Friedrich: Das käme auf das Bier an (lacht). Also, ich denke, wir verstehen uns gut.
Aber nicht bei der Vorratsdatenspeicherung.
Friedrich: Absolut. Da sind wir sehr konträr. Die EU-Richtlinie gibt eine klare Vorgabe: Wir brauchen eine Mindestspeicherfrist von sechs Monaten. Das muss so umgesetzt werden.
Die EU-Kommission hat beim Europäischen Gerichtshof Klage gegen Deutschland eingereicht, weil die Richtlinie nicht umgesetzt wurde. Wer muss bei einer Verurteilung die Strafzahlungen übernehmen?
Friedrich: Die Zahlungen müsste der Haushalt der Bundesjustizministerin übernehmen. Sie muss schließlich die Richtlinie umsetzen. Würden wir ihren Gesetzentwurf umsetzen, würden wir genauso verurteilt werden, da ihr Gesetzentwurf hinter der Richtlinie zurückbleibt.
Im Herbst 2010 gab es eine konkrete Anschlagswarnung in Deutschland. Wie steht es heute um die Sicherheit des Landes?
Friedrich: Die Sicherheitslage ist ernst. Wir stellen nach wie vor eine hohe Bedrohung fest. Es gibt weiterhin eine große Entschlossenheit der Islamisten, in Europa und in Deutschland Anschläge zu verüben.
Hat Deutschland bisher einfach Glück gehabt, dass es keinen Anschlag gab?
Friedrich: Bedauerlicherweise gab es sehr wohl im letzten Jahr einen Anschlag in Deutschland. Im März 2011 tötete ein islamistisch motivierter Einzeltäter am Frankfurter Flughafen zwei US-Soldaten und verletzte zwei weitere mit einer Schusswaffe schwer. Ungeachtet dessen leisten unsere Sicherheitsbehörden großartige Arbeit. Einige geplante Anschläge wurden verhindert, zuletzt durch die Festnahme eines mutmaßlichen Mitgliedes der Düsseldorfer Al-Qaida-Zelle am 8. Dezember letzten Jahres. Wir haben keine konkrete Bedrohung, aber die abstrakte Gefahr ist mindestens so groß wie im November 2010. Und wir haben ein Problem mit dem sogenannten "homegrown terrorism", also mit potenziellen Terroristen, die sich inmitten unserer Gesellschaft radikalisiert haben.

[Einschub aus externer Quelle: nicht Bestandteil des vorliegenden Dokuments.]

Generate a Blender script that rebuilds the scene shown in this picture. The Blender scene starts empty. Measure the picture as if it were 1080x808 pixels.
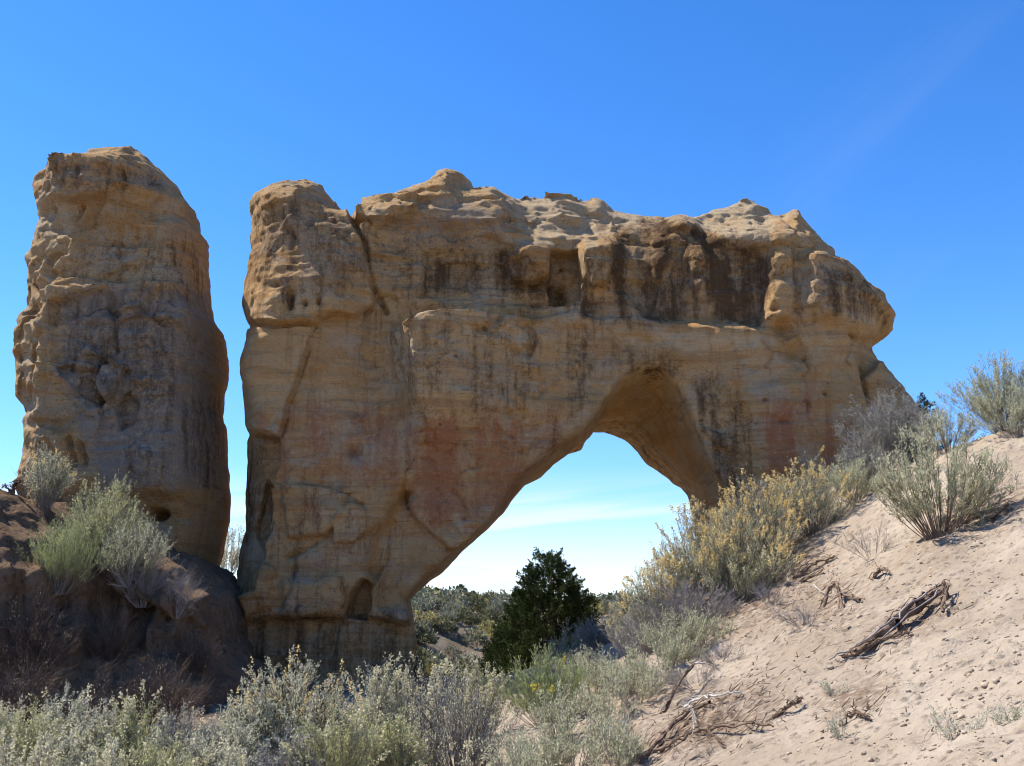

Wie sieht die derzeitige terroristische Bedrohung aus?
Friedrich: Wir sehen über das Internet Bewegungen, die auf eine hohe Entschlossenheit der Islamisten, einen Anschlag zu verüben, schließen lassen. Es besteht kein Zweifel daran, dass unser Land im Visier von Islamisten ist. Deswegen sind wir sehr wachsam.